DFSB's previous case, against an Australian infringer, failed because it couldn't show that a substantial number of Californians downloaded its music or were targeted by the infringer's ads. Wilken found that this time the company showed both and sufficiently alleged harm.

"The magistrate judge concluded the plaintiffs made an insufficient showing that 'the brunt of the harm caused by defendants' alleged infringement of plaintiffs' copyrights was felt in California,'" Wilken wrote, citing the magistrate's recommendation. "However, the Ninth Circuit has recognized that the brunt of the harm need not be suffered in the forum state. If a jurisdictionally sufficient amount of harm is suffered in the forum state, it does not matter that even more harm might have been suffered in another state."

She added: "Here, although plaintiffs are not residents of California, they have offered evidence that defendants likely knew that they would cause harm in this state. Plaintiffs allege that, by making plaintiffs' material online for free, defendants significantly reduced the value of plaintiffs' works and decreased the volume of sales and corresponding revenue, including in California.

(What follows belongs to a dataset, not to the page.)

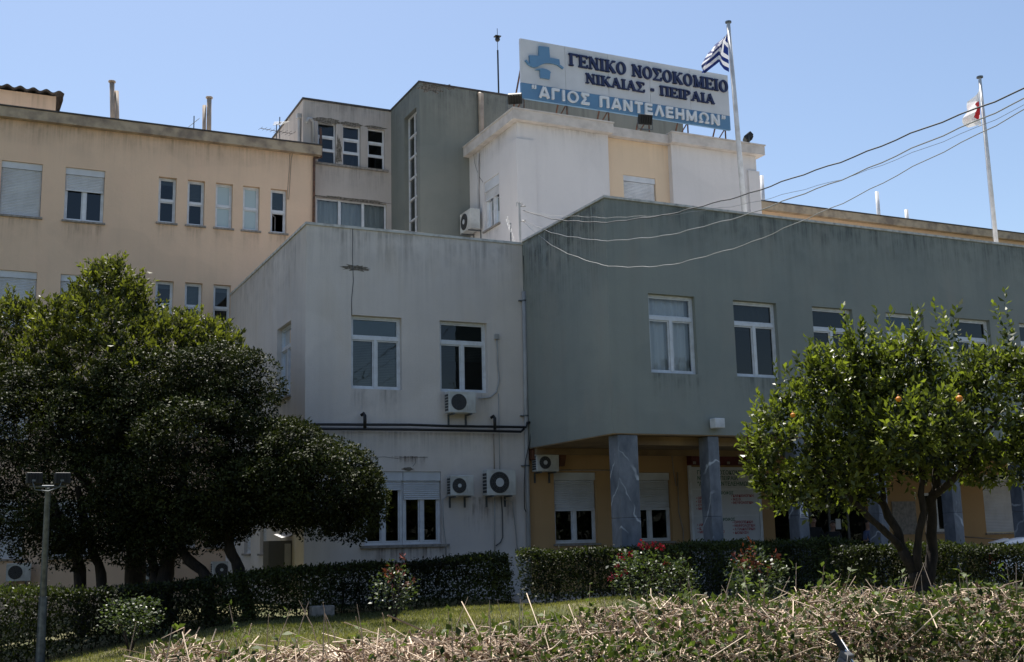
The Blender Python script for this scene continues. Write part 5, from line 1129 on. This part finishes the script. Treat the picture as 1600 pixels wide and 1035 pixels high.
b.build('shoots', M['buff_pipe'], nh)['kind'] = 'stuff'
leaves('shoot_leaves', np.array(PT), np.array(OT), .055, M['ivy'], nh, asp=.5, tint=rng.uniform(.4, 1, len(PT)), kind='stuff', flat=.3)

# ------------------------------------------------------------------ lamp pole, awning, street trees, pole at the street
DL = 22.8; lt = px(75, 762, DL); lz = float(zg(px(63, 1022, DL)[0], px(63, 1022, DL)[1]))
lp = empty('lamp_pole', (px(63, 1022, DL)[0], px(63, 1022, DL)[1], lz), 'grey galvanised pole with two black floodlights on top, left on the lawn', 'lamp post')
b0 = px(63, 1022, DL); b = MB(); mid = (np.array(b0)+np.array(lt))/2
b.tube([(b0[0], b0[1], lz-.1), (b0[0], b0[1], lz+1.3), (b0[0], b0[1], lz+1.31), (lt[0], lt[1], lt[2])], [.09, .08, .066, .052], 14); b.build('pole', M['metal'], lp, smooth=False)
b = MB(); b.tube([(lt[0]-.34, lt[1], lt[2]+.02), (lt[0]+.34, lt[1], lt[2]+.02)], .025, 8); b.build('crossbar', M['metal'], lp)
for s_ in (-1, 1):
    b = MB(); cx_ = lt[0]+s_*.26; b.bbox(cx_-.15, cx_+.15, lt[1]-.1, lt[1]+.16, lt[2]+.06, lt[2]+.29, .02)
    for k in range(5): b.box(cx_-.13+.055*k, cx_-.12+.055*k, lt[1]-.14, lt[1]-.1, lt[2]+.08, lt[2]+.27)
    h_ = b.build('floodlight', M['black'], lp); b = MB(); b.box(cx_-.045, cx_+.02, lt[1]-.15, lt[1]-.141, lt[2]+.11, lt[2]+.15); b.build('plate', M['metal'], h_)
b = MB(); b.tube([(lt[0]-.3, lt[1]-.12, lt[2]+.12), (lt[0]-.24, lt[1]-.12, lt[2]-.05), (lt[0], lt[1]-.1, lt[2]-.08), (lt[0]+.2, lt[1]-.12, lt[2]+.0), (lt[0]+.25, lt[1]-.12, lt[2]+.14)], .012, 6); b.build('cable', M['metal'], lp, smooth=True)
# white tin awning on the left side of the grey block, over a meter cupboard
ya = 30.6; q0, q1 = P(435, 838, Y=ya), P(468, 836, Y=ya)
aw = empty('tin_awning', (XG0-.5, ya, q0[2]-1.9), 'small bright white tin awning over a cupboard at the grey block side', 'awning')
b = MB(); z_ = q0[2]; b.add([(q0[0], ya-.35, z_-.05), (q0[0]+.3, ya-.35, z_+.02), (q0[0]+.32, ya-.35, z_-.03), (XG0-.01, ya-.35, z_+.06), (q0[0], ya+.5, z_+.05), (q0[0]+.3, ya+.5, z_+.10), (q0[0]+.32, ya+.5, z_+.05), (XG0-.01, ya+.5, z_+.14)], [(0, 1, 5, 4), (1, 2, 6, 5), (2, 3, 7, 6)])
b.build('sheet', M['white_paint'], aw); b = MB(); b.box(XG0-.62, XG0-.02, ya-.25, ya+.35, z_-1.25, z_-.12); b.build('cupboard', M['cable'], aw); b = MB(); b.box(XG0-.2, XG0-.03, ya-.262, ya-.252, z_-1.2, z_-.2); b.build('door_panel', M['pipe'], aw)
q0, q1 = P(487, 959, Y=25.25), P(522, 946, Y=25.25); b = MB(); b.bbox(q0[0], q1[0], 25.2, 25.5, q0[2]-.1, q1[2], .015)
tag(b.build('concrete_block', M['sill']), 'low concrete block in the shade at the foot of the long dark hedge', 'block')  # darker sill colour on the concrete stands in for the shade there
b = MB(); b.tube([(PE[0], PE[1], -.2), (PE[0], PE[1], PE[2]+.5)], [.14, .1], 12); up = empty('utility_pole', (PE[0], PE[1], 0), 'utility pole at the street taking the overhead wires', 'pole'); b.build('pole', M['bark'], up)
b = MB(); b.box(PE[0]-.5, PE[0]+.5, PE[1]-.16, PE[1]-.1, PE[2]-.1, PE[2]); b.build('crossarm', M['bark'], up)
for k, (x, y, h_, r_) in enumerate(((-9, -9, 11, 4.2), (0, -11, 12.5, 4.6), (9, -9.5, 11.5, 4.4), (19, -10.5, 12, 4.5), (29, -9, 11, 4.2), (39, -10, 12, 4.6), (49, -9, 11.5, 4.4), (59, -10, 12, 4.6), (69, -9.5, 11, 4.4))):
    o = empty('street_tree', (x, y, 0), 'tall leafy tree across the street from the hospital', 'tree', 'trees across the street'); b = MB(); limb(b, [(x, y, -.1), (x+.2, y, 2.5), (x, y+.2, h_*.6)], .25, .1); b.build('trunk', M['bark'], o, smooth=True)
    p_, u, t = crown([((x, y, h_*.62), (r_, r_, h_*.34)), ((x+1.6, y+.5, h_*.45), (r_*.7, r_*.7, 2.2)), ((x-1.8, y, h_*.5), (r_*.6, r_*.7, 2.4)), ((x+2.4, y+.6, 1.6), (3.2, 1.5, 2.1)), ((x-2.8, y+.4, 1.5), (3.2, 1.5, 2.1)), ((x, y-1, 3.6), (4, 2, 2))], 2600, 7, .4, seed=200+k); leaves('crown', p_, u, .42, M['leaf_street'], o, tint=t, asp=.6)

# ------------------------------------------------------------------ white hatchback behind the sunlit hedge
M['car_paint'] = mat('white car paint', (.80, .80, .80), .22); M['car_glass'] = glass_mat('car glass', (.10, .11, .12), 1.4); M['tail'] = mat('red tail light', (.35, .01, .012), .15); M['tyre'] = mat('tyre', (.015, .015, .015), .85); M['rim'] = mat('alloy rim', (.5, .5, .52), .3, .8)
def hatchback(loc, label):
    o = empty('parked_car', (0, 0, 0), label, 'car')
    st = [(-2.02, .42, .62, .66, .70), (-1.98, .34, .92, .72, .74), (-1.90, .30, .96, .78, .79), (-1.72, .28, 1.20, .80, .70), (-1.52, .27, 1.395, .82, .64), (-1.2, .27, 1.45, .84, .63), (-.5, .26, 1.48, .85, .63), (.1, .26, 1.46, .85, .63), (.5, .26, 1.38, .85, .64), (1.05, .27, 1.02, .85, .72), (1.3, .28, .95, .84, .74), (1.75, .30, .84, .80, .70), (1.98, .36, .66, .68, .60), (2.03, .44, .56, .6, .55)]
    def half(s_):
        x, zb, zt_, w_, wr = s_; belt = min(.90, zt_-.03)
        return [(0, zb), (w_*.9, zb), (w_, zb+.12), (w_*1.01, (zb+belt)/2+.06), (w_*.985, belt), (w_*.95+(wr-w_)*.25, belt+(zt_-belt)*.2), (wr*1.03+(w_-wr)*.06, belt+(zt_-belt)*.82), (wr*.93, belt+(zt_-belt)*.97), (wr*.5, zt_+.012), (0, zt_+.02)]
    Vs, nh_ = [], 10
    for s_ in st:
        hf = half(s_); ringp = [(s_[0], -y, z) for y, z in hf]+[(s_[0], y, z) for y, z in hf[-2:0:-1]]; Vs += ringp
    m_ = 18; Fs = [(i*m_+k, i*m_+(k+1) % m_, (i+1)*m_+(k+1) % m_, (i+1)*m_+k) for i in range(len(st)-1) for k in range(m_)]
    Fs += [tuple(range(m_-1, -1, -1)), tuple(range((len(st)-1)*m_, len(st)*m_))]
    b = MB(); b.add(Vs, Fs); body = b.build('body', M['car_paint'], o, smooth=True, fix=True)
    def sec(x):
        for p_, q_ in zip(st, st[1:]):
            if p_[0] <= x <= q_[0]: k = (x-p_[0])/(q_[0]-p_[0]); return half(tuple(a+(c-a)*k for a, c in zip(p_, q_)))
    for sgn_ in (-1, 1):
        for xa, xb_ in ((-1.5, -.95), (-.85, -.02), (.06, .62)):
            b = MB(); n = 8; V2 = []
            for k in range(n+1):
                x = xa+(xb_-xa)*k/n; hf = sec(x); (y0, z0), (y1, z1) = hf[5], hf[6]; kk = .97; V2 += [(x, sgn_*(y0+.008), z0+.03), (x, sgn_*(y1+.008), z0+(z1-z0)*kk)]
            b.add(V2, [(2*k, 2*k+2, 2*k+3, 2*k+1) for k in range(n)]); b.build('side_window', M['car_glass'], o)
        b = MB(); x = -1.92; b.bbox(-2.0, -1.72, sgn_*.66-.1, sgn_*.66+.13*(1 if sgn_ > 0 else 1), .84, 1.13, .04); b.build('tail_light', M['tail'], o)
        b = MB(); b.bbox(.02, .2, sgn_*.86-.02, sgn_*.86+.03, .78, .81, .008); b.build('door_handle', M['car_paint'], o)
        b = MB(); b.bbox(.62, .80, sgn_*.98-.09, sgn_*.98+.09, .92, 1.06, .03); b.build('mirror', M['car_paint'], o)
        for x in (-1.27, 1.28):
            b = MB(lambda a, d, z: (x+a, sgn_*(.76+d), .31+z)); b.disc((0, 0), .31, -.1, .1, 28, .2); wh = b.build('tyre', M['tyre'], o, fix=True)
            b = MB(lambda a, d, z: (x+a, sgn_*(.76+d), .31+z)); b.disc((0, 0), .2, .05, .09, 24, .17)
            for k in range(5): a = k*2*math.pi/5; seg(b, (0, 0), (.18*math.cos(a), .18*math.sin(a)), .05, .06, .095)
            b.build('rim', M['rim'], wh, fix=True)
    b = MB(); b.add([(-1.46, -.6, 1.40), (-1.46, .6, 1.40), (-1.84, .56, 1.315), (-1.84, -.56, 1.315), (-1.46, -.6, 1.455), (-1.46, .6, 1.455), (-1.86, .56, 1.345), (-1.86, -.56, 1.345)], [(0, 1, 2, 3), (4, 7, 6, 5), (0, 4, 5, 1), (2, 6, 7, 3), (0, 3, 7, 4), (1, 5, 6, 2)]); b.build('spoiler', M['car_paint'], o)
    b = MB(); b.add([(-1.885, -.58, .985), (-1.885, .58, .985), (-1.56, .52, 1.375), (-1.56, -.52, 1.375)], [(0, 1, 2, 3)]); b.build('rear_window', M['car_glass'], o)
    b = MB(); b.add([(1.03, -.62, 1.05), (1.03, .62, 1.05), (.54, .54, 1.385), (.54, -.54, 1.385)], [(0, 3, 2, 1)]); b.build('windscreen', M['car_glass'], o)
    o.location = loc; return o
pc = P(1549, 849, Y=21.2); RZ = math.radians(-43); car = hatchback((0, 0, 0), 'white hatchback with a roof spoiler and red tail light at the right edge')
lx, ly = -1.86, -.56; car.rotation_euler = (0, 0, RZ); car.location = (pc[0]-(lx*math.cos(RZ)-ly*math.sin(RZ)), pc[1]-(lx*math.sin(RZ)+ly*math.cos(RZ)), pc[2]-1.345)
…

Here, it was foreseeable that this economic loss would occur in California, as well as in Korea where plaintiffs are located. As explained above, a sizeable portion of the value of the music and cover art was based on potential sales in the United States market and in California in particular. That this was reasonably foreseeable is demonstrated in part by the California-targeted advertisements, the number of American users of defendants' websites and the evidence that the demand for Korean music within California is higher than in other parts of the United States. Because defendants caused plaintiffs to lose potential sales in California, a jurisdictionally significant amount of plaintiffs' harm was suffered within the state."

Wilken found default judgment warranted largely because the Yangs failed to make an appearance or file any sort of objection with the court. And since neither Vietnam nor Indonesia is a party to the Hague Convention, she found DFSB's process service by email appropriate under the circumstances.

She issued an injunction barring the Yangs from posting any more of DFSB's copyrighted content on their websites or "providing instructions and/or answering questions on how to find, download and/or stream unauthorized copies of the DFSB plaintiffs' works."